A Study of $T_{cc}(3875)^+$ Nature : Compact v.s. Molecule

Abstract

A central question in exotic-hadron physics is their internal structure whether these states are loosely bound hadronic molecules or compact multiquark configurations. To shed light on this issue, we develop a model that incorporates mixing between hadronic-molecular and compact multiquark components. We then apply this framework to the specific case of the $T_{cc}(3875)^+$ and analyze the peak structure in the $D^0D^0π^+$ invariant-mass spectrum reported by LHCb. We find that a scenario based on a predominantly compact tetraquark provides the best fitted solution which can explain the $T_{cc}(3875)^+$. We also find that the model admits two more solutions of comparable quality, both of which imply that the $T_{cc}(3875)^+$ is a molecular state: (1) the $T_{cc}(3875)^+$ is a $D^{*+}D^0$ molecule and there is a $D^{*0}D^+$ molecular state in addition; (2) the $T_{cc}(3875)^+$ is a $D^{*0}D^+$ molecule and an aditional $D^{*+}D^0$ molecular state is found below $D^0D^0π^+$ threshold. These molecular states are not simple $I = 0$ states, but mixtures of $I = 0$ and $I = 1$ states.

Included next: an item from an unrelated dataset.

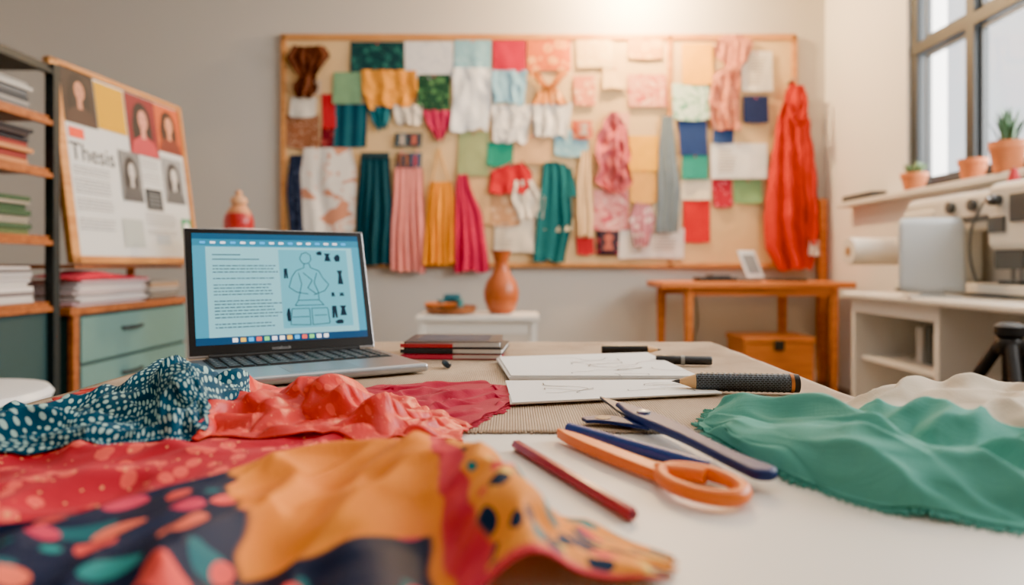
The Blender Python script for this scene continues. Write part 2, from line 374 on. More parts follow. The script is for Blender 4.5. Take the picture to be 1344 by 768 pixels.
cloth('mint_green_fabric',[
 [(.235,.775,.003),(.275,.79,.006),(.33,.74,.006),(.37,.66,.006),(.42,.58,.008),(.50,.55,.010),(.60,.53,.006)],
 [(.222,.755,.008),(.271,.722,.022),(.30,.67,.032),(.33,.60,.020),(.37,.555,.012),(.42,.53,.032),(.52,.51,.03)],
 [(.205,.725,.005),(.235,.66,.018),(.27,.60,.034),(.295,.555,.032),(.335,.52,.016),(.38,.495,.024),(.46,.475,.024)],
 [(.196,.708,.003),(.208,.62,.006),(.235,.55,.014),(.262,.51,.024),(.305,.485,.028),(.34,.465,.020),(.42,.445,.018)],
 [(.190,.700,.002),(.202,.60,.002),(.221,.527,.003),(.248,.477,.003),(.287,.452,.003),(.325,.430,.003),(.40,.41,.003)]],
 green,nu=170,nv=120,folds=[(.022,-.95,4.5,18,51),(.006,-1.15,7,32,52)],fray=['u0','v1'],seed=8,env=.05,jit=.003,bias=.42)

# ------------------------------------------------------------------ flat helpers (XZ plane facing -Y)
def rectp(parent,x0,z0,x1,z1,off,mat,name='patch'):
    return mk(name,[(x0,-off,z0),(x1,-off,z0),(x1,-off,z1),(x0,-off,z1)],[(0,1,2,3)],mat,parent)
def disc(parent,cx,cz,rx,rz,off,mat,name='disc',n=20):
    return mk(name,[(cx+rx*math.cos(2*PI*i/n),-off,cz+rz*math.sin(2*PI*i/n)) for i in range(n)],[tuple(range(n))],mat,parent)
def ribbon(lines,w):
    vs=[];fs=[]
    for pts in lines:
        for a,b_ in zip(pts[:-1],pts[1:]):
            dx,dz=b_[0]-a[0],b_[1]-a[1]; l=math.hypot(dx,dz) or 1; nx,nz=-dz/l*w,dx/l*w
            n0=len(vs); vs+=[(a[0]+nx,a[1]+nz),(a[0]-nx,a[1]-nz),(b_[0]-nx,b_[1]-nz),(b_[0]+nx,b_[1]+nz)]; fs.append((n0,n0+1,n0+2,n0+3))
    return vs,fs
def strokesV(parent,lines,w,off,mat,name='lines'):
    vs,fs=ribbon(lines,w); return mk(name,[(x,-off,z) for x,z in vs],fs,mat,parent)
def text(parent,s,x,z,size,off,mat,name='title_text'):
    cu=bpy.data.curves.new(name,'FONT'); cu.body=s; cu.size=size; cu.extrude=.0002; cu.materials.append(mat)
    o=bpy.data.objects.new(name,cu); o.location=(x,-off,z); o.rotation_euler=(PI/2,0,0); return reg(o,parent)
# ------------------------------------------------------------------ laptop
lp=empty('laptop',(-.510,1.08,TZ+.0035),(0,0,math.radians(31.8)))
LW,LD,LH=.308,.231,.222
box('base',(0,-LD,.002),(LW,0,.015),metal_m,lp,.005,3)
for x in (.03,LW-.03):
    for y in (-.03,-LD+.03): lathe('foot',[(.006,0),(.006,.003)],dark_m,lp,(x,y,0))
box('keyboard_well',(.018,-.128,.0145),(LW-.018,-.018,.0156),dark_m,lp)
km=M('key_black',(20,21,24),.45); vs=[];fs=[]
def addbox(vs,fs,x0,y0,z0,x1,y1,z1):
    n=len(vs); t=.0012
    vs+=[(x0,y0,z0),(x1,y0,z0),(x1,y1,z0),(x0,y1,z0),(x0+t,y0+t,z1),(x1-t,y0+t,z1),(x1-t,y1-t,z1),(x0+t,y1-t,z1)]
    fs+=[(n+3,n+2,n+1,n),(n+4,n+5,n+6,n+7),(n,n+1,n+5,n+4),(n+1,n+2,n+6,n+5),(n+2,n+3,n+7,n+6),(n+3,n,n+4,n+7)]
kw=(LW-.04)/14
for r in range(6):
    y1=-.020-r*.0178
    c=0
    while c<14:
        w=1
        if r==5 and c==4: w=5
        addbox(vs,fs,.02+c*kw+.001,y1-.0155,.0156,.02+(c+w)*kw-.001,y1,.0178); c+=w
mk('keys',vs,fs,km,lp)
vs=[];fs=[]
for r in range(6):
    for c in range(14):
        x=.02+(c+.35)*kw; y=-.026-r*.0178; n=len(vs)
        vs+=[(x,y-.003,.01795),(x+.004,y-.003,.01795),(x+.004,y,.01795),(x,y,.01795)]; fs.append((n,n+1,n+2,n+3))
mk('key_legends',vs,fs,M('legend_grey',(170,172,176),.6),lp)
box('trackpad',(.105,-.215,.0148),(.205,-.142,.0154),M('trackpad_grey',(150,153,158),.3,metal=.7),lp,.0004)
rod('hinge',(.03,-.002,.016),(LW-.03,-.002,.016),.005,dark_m,lp)
lid=empty('lid',(0,0,.016),(math.radians(-18),0,0),lp)
box('lid_shell',(0,0,0),(LW,.006,LH),metal_m,lid,.0025,3)
box('bezel',(.002,-.0012,.004),(LW-.002,.0005,LH-.002),dark_m,lid,.0006)
def em(name,c,e): 
    return M(name,c,.3,emit=e)
S0,S1,T0,T1=.012,LW-.012,.020,LH-.010
rectp(lid,S0,T0,S1,T1,.0016,em('screen_blue',(60,160,194),.38),'display')
rectp(lid,S0,T1-.010,S1,T1,.0018,em('screen_bar',(12,84,124),.38),'menu_bar')
rectp(lid,S0,T1-.022,S1,T1-.010,.0018,em('screen_tab',(36,132,168),.38),'tool_bar')
rectp(lid,S0,T0,S1,T0+.012,.0018,em('screen_task',(8,66,112),.38),'task_bar')
rectp(lid,S0+.02,T0+.012,S1-.014,T1-.024,.0018,em('screen_page',(140,208,222),.45),'page')
ic=[em('ic%d'%i,c,.9) for i,c in enumerate([(240,240,240),(240,190,60),(60,170,240),(230,90,70),(120,210,120),(240,240,250)])]
for i in range(13): rectp(lid,S0+.055+i*.0125,T0+.003,S0+.063+i*.0125,T0+.0095,.002,ic[i%6],'task_icon')
for i in range(16): rectp(lid,S0+.012+i*.016,T1-.018,S0+.020+i*.016,T1-.0145,.002,ic[5] if i%3 else ic[2],'tool_icon')
ink=em('screen_ink',(16,70,94),.15); ls=[];rn=random.Random(5)
z=T1-.038
ls.append([(S0+.03,z),(S0+.075,z)]); z-=.008; ls.append([(S0+.03,z),(S0+.105,z)]); z-=.006
while z>T0+.024:
    z-=.0056
    if rn.random()<.16: continue
    x=S0+.03; e=S0+.03+rn.uniform(.085,.108)
    while x<e:
        w=rn.uniform(.003,.010); ls.append([(x,z),(min(x+w,e),z)]); x+=w+.0014
strokesV(lid,ls,.0008,.0021,ink,'document_text')
rectp(lid,.150,T0+.022,.272,T1-.028,.0020,em('screen_plate',(98,186,208),.40),'sketch_plate')
fig=[[(.190,.170),(.186,.178),(.190,.188),(.198,.191),(.205,.186),(.206,.176),(.201,.169),(.194,.168),(.190,.170)],
 [(.193,.168),(.192,.160),(.178,.154),(.170,.142),(.164,.122),(.176,.112),(.196,.108)],
 [(.202,.168),(.204,.160),(.218,.154),(.224,.140),(.234,.126),(.226,.114),(.206,.106)],
 [(.182,.150),(.186,.128),(.182,.112),(.178,.096),(.214,.096),(.214,.112),(.208,.130),(.214,.150)],
 [(.178,.096),(.172,.086),(.222,.086),(.214,.096)],[(.166,.080),(.162,.050),(.196,.048),(.196,.080),(.166,.080)],
 [(.200,.080),(.200,.048),(.230,.050),(.228,.080),(.200,.080)],[(.166,.064),(.194,.064)],[(.204,.066),(.226,.066)],[(.190,.150),(.205,.135),(.196,.12),(.21,.108)]]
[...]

We show that all three scenarios are also consistent with the experimentally observed near-threshold $D^0D^0$ and $D^0D^+$ invariant-mass distributions.

Figures (3)

• Figure 1: Fitted results of $D^0D^0\pi^+$ invariant mass spectrum of each three scenarios: Mol.+Compact (solid, orange), Mol. 1 (dotted, blue), and Mol. 2 (dashed, red) with the parameters in Table \ref{['tbl:Best Fitted parameters']}. Experimental 200 keV binned $D^0D^0\pi^+$ data are shown by black points with statistical error bars. Vertical gray dashed lines mark the $D^{*+}D^0$ and $D^{*0}D^+$ thresholds.
• Figure 2: The binding energies obtained in each scenario. Red horizontal bars indicate the pole locations. Two poles are obtained in Mol. 1 and Mol. 2, while only one single near-threshold pole is found in the Mol.+Compact scenario. Blue arrows annotate the binding energies measured from the threshold of the dominant channel assigned analyzing the residue of the scattering amplitude. For the M+C scenario, the value $-954\,$ keV is measured from the $m_{4q}$. The values shown in parentheses are the differences from the $D^{*+}D^0$ threshold. The orange band shows the LHCb determination of mass of $T_{cc}^+$.
• Figure 3: Expected $DD$ invariant-mass distributions derived from the $D^0D^0\pi^+$ analysis. Left:$T_{cc}^+\!\to D^0D^0\pi^+$. Right:$T_{cc}^+\!\to D^0D^+\pi^0$ predicted from the $D^0D^+\pi^0$ amplitude computed with the same parameter set that was fitted to the 200 keV-binned $D^0D^0\pi^+$ spectrum.